ABC comes under fire for alleged partisan slant in 9/11 miniseries

Friday, September 8, 2006

For ABC, the fifth anniversary of the September 11, 2001 attacks will be marked with a new kind of controversy over alleged political motives in a new miniseries, slated to be aired on prime-time slots this coming Monday and Tuesday.

Titled The Path to 9/11, the 5-hour film is slated to be aired over the course of 2 nights, culminating on Monday with dramatizations of the October 2000 attacks on the US Navy ship, USS Cole, as well as fictionalized portrayals of the attacks on the World Trade Center towers, which killed 2,973. Many officials and watchdogs, however, have criticized the film for allegedly stretching and fabricating the truth. Samuel R. Berger, a national security adviser made a statement denouncing the film claiming the film "flagrantly misrepresents my personal actions." Former secretary of state Madeleine Albright called one scene involving her "false and defamatory," and former White House aide Bruce R. Lindsey said "it is unconscionable to mislead the American public about one of the most horrendous tragedies our country has ever known."

A flurry of on-line email campaigns, protesting the film and demanding it be corrected or not aired, has erupted. According to the liberal group Truemajority, "It's not just that ABC's movie is slanted. Big parts of it are simply untrue. The producer himself even admitted to simply improvising a key scene which depicts the Clinton administration letting bin Laden go when they had him in their sights -- a complete fabrication. Last night, the movie's star, Harvey Keitel, said 'It turned out not all the facts were correct.'"

According to ABC's entertainment division, the film is a "dramatization... not a documentary." However, several key scenes, which critics allege distort the September 11 commission's report on which the film is based, are being reworked, reshot, or pulled altogether, and ABC is reportedly "mulling the idea of yanking the mini altogether."

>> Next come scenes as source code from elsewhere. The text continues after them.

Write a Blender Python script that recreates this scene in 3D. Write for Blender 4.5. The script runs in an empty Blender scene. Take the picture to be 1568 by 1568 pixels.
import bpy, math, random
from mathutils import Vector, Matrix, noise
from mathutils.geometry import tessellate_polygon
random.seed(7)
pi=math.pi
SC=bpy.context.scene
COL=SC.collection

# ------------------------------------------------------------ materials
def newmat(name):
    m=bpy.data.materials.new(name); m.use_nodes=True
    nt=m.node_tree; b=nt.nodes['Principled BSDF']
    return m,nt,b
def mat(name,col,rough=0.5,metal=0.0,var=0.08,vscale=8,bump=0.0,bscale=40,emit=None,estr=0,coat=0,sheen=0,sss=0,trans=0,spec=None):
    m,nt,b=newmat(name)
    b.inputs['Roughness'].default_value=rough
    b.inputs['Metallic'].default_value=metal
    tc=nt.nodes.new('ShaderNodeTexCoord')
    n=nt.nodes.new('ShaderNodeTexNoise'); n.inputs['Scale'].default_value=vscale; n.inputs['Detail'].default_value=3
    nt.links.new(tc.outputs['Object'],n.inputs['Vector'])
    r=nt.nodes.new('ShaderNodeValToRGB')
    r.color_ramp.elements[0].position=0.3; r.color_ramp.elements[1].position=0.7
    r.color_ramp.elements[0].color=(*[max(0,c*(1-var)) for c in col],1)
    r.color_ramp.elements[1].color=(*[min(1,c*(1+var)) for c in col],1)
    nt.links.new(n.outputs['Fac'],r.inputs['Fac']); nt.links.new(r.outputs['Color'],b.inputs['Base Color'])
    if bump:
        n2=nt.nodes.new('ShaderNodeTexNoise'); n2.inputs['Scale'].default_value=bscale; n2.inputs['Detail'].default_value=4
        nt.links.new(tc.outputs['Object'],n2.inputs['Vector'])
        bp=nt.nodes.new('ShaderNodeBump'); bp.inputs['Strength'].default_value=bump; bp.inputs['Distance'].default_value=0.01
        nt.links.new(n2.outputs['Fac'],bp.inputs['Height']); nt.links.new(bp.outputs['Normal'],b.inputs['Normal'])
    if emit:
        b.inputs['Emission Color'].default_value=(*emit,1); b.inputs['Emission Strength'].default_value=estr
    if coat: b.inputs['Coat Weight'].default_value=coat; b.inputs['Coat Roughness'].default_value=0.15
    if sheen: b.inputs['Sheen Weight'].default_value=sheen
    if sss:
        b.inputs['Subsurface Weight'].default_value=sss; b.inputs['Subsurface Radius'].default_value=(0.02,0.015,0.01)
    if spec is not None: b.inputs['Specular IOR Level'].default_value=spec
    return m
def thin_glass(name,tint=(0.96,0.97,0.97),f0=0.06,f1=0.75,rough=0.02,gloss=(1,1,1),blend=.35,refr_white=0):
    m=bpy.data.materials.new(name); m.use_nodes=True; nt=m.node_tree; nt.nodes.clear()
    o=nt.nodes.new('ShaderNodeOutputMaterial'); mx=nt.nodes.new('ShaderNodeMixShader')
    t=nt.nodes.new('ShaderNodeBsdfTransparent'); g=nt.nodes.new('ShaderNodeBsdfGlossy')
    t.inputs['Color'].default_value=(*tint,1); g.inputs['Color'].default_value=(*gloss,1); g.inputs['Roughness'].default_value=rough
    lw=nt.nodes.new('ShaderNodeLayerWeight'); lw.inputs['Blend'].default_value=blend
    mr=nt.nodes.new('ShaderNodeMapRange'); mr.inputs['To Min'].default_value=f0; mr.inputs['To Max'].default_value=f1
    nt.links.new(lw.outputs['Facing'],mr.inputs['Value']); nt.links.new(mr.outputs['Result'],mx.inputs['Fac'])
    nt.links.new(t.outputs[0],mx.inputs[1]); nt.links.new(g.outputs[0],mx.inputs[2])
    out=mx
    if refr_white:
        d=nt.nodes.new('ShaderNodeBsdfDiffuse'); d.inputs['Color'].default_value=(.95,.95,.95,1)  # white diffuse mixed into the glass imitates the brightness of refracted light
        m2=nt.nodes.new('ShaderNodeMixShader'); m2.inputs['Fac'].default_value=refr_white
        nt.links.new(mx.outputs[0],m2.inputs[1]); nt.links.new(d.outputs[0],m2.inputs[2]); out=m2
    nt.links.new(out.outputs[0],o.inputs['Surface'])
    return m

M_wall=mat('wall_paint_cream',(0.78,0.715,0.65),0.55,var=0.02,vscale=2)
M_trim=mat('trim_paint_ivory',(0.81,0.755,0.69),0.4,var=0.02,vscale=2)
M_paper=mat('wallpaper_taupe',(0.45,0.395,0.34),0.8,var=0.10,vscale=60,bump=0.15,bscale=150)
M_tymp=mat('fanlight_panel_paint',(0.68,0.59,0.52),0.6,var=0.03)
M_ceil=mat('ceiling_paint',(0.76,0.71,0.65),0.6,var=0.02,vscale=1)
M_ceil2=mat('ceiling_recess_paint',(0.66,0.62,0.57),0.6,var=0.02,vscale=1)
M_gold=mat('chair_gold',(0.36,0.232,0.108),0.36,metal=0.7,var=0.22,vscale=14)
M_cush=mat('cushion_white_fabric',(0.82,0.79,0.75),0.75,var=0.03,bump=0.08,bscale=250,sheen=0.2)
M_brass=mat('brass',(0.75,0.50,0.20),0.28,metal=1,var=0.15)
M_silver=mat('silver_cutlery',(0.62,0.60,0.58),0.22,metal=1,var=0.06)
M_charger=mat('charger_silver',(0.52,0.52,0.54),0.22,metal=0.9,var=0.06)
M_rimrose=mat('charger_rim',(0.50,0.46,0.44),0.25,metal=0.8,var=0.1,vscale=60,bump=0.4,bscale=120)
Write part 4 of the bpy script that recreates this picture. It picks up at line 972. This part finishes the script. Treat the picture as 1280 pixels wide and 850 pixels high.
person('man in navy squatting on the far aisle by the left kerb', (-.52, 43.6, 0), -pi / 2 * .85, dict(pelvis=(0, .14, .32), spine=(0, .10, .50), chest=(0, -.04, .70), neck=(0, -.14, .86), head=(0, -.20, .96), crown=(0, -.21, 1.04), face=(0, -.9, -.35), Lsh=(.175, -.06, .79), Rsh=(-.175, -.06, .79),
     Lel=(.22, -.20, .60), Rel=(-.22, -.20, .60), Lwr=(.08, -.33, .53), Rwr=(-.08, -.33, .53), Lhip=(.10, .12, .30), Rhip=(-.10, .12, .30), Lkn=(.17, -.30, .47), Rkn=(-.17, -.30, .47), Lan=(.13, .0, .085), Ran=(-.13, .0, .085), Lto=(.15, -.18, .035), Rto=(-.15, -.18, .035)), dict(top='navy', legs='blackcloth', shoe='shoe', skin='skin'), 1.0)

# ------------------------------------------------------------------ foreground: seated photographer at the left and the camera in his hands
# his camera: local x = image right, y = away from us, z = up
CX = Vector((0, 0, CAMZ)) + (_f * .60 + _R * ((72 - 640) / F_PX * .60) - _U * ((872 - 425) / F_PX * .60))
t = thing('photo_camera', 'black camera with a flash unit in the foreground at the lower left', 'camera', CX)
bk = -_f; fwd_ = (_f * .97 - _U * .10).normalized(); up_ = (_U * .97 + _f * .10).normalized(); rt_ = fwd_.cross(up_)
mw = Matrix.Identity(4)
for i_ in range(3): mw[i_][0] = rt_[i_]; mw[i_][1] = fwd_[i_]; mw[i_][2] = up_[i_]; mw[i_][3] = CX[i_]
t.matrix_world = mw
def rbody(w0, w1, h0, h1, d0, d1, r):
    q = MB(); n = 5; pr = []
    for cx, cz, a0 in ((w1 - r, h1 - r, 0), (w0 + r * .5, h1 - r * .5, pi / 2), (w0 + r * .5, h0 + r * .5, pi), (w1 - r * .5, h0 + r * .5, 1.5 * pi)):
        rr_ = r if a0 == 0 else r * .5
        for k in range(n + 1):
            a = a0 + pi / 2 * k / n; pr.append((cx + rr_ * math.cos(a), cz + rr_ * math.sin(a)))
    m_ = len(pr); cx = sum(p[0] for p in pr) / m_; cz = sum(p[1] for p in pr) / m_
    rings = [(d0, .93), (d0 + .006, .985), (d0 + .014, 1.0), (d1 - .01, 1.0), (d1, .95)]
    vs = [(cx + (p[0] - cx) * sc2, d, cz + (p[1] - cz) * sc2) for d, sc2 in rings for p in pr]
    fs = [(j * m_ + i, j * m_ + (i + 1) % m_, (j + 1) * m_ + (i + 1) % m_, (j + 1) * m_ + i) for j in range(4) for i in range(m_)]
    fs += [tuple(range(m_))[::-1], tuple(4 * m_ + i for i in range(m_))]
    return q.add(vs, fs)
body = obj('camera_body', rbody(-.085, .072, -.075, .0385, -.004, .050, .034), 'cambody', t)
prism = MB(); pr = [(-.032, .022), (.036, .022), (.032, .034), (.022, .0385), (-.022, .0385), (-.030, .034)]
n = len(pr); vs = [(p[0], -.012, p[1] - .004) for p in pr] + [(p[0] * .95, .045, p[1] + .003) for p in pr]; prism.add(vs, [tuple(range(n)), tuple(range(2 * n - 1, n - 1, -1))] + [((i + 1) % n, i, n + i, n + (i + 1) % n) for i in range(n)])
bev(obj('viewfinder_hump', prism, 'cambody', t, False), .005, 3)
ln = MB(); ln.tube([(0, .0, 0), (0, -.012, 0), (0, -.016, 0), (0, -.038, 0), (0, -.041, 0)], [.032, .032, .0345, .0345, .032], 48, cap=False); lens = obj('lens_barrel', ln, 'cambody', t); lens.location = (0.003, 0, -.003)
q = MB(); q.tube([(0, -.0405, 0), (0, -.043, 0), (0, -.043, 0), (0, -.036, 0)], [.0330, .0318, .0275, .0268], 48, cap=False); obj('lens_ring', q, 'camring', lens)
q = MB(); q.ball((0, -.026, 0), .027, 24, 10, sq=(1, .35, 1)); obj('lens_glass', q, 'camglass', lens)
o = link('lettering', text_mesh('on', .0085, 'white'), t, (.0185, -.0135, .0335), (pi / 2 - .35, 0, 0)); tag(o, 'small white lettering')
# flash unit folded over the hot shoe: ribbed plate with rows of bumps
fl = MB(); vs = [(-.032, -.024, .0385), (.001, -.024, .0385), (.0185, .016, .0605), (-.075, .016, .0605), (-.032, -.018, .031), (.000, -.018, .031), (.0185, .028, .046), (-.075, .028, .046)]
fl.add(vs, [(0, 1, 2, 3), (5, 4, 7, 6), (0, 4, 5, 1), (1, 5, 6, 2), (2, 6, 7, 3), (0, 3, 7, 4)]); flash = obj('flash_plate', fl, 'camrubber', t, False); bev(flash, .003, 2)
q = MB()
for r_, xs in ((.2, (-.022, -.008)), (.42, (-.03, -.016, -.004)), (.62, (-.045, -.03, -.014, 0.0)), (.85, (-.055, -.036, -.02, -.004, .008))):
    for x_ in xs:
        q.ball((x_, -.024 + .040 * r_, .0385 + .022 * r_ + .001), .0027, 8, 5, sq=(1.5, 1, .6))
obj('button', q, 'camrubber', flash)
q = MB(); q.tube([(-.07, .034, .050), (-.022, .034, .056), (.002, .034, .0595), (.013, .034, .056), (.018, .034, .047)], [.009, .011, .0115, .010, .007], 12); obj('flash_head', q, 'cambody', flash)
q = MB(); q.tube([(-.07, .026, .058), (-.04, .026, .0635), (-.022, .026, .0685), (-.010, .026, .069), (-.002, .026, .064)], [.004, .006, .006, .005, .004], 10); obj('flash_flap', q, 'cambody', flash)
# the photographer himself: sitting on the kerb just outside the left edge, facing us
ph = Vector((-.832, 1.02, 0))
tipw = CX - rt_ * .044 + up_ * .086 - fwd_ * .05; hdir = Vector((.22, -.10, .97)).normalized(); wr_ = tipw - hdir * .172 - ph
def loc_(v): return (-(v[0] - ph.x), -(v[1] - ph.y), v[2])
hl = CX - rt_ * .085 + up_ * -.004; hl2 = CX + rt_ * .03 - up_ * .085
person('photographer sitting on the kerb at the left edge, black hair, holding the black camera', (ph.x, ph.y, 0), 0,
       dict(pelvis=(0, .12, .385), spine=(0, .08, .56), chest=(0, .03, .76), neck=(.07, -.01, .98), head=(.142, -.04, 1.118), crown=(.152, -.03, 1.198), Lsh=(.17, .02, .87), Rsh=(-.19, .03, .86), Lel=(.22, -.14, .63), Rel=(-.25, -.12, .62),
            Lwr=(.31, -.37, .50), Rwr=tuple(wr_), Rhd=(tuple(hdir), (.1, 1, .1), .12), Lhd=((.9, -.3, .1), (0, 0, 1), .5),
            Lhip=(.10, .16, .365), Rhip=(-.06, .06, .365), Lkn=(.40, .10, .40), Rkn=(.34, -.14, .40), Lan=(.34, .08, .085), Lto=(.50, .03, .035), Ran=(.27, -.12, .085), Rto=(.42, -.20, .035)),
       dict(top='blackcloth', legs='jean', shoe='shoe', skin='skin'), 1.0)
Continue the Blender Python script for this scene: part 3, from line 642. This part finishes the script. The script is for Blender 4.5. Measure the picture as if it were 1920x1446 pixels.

For ABC, credibility, along with what is reported to be millions of dollars spent in advertising, is on the line. The film includes many noted actors, including Donnie Wahlberg, Patricia Heaton, and Harvey Keitel, who plays counterterrorism official John O'Neil. However, criticism has come from within as well. Many who worked on the film have spoken out, claiming the film's accuracy and objectivity is questionable. One writer, Cyrus Nowrasteh, in an interview with Los Angeles radio station KRLA-AM, claimed that moments had been improvised, and writer James Bamford claimed on MSNBC that an FBI agent working as a consultant on the film quit due to allegations of fabrication.

Action committees from all across the political spectrum have made statements on the film, including liberal watchdog, which, in a recent statement to its members, stated that "ABC shouldn't have any role in the political exploitation of 9/11."

"This docudrama is designed to do just that," the statement continued. "It's spreading a false message to millions of viewers across the country."

"No one has seen the final version of the film, because the editing process is not yet complete, so criticisms of film specifics are premature and irresponsible," said Disney, the company that owns ABC.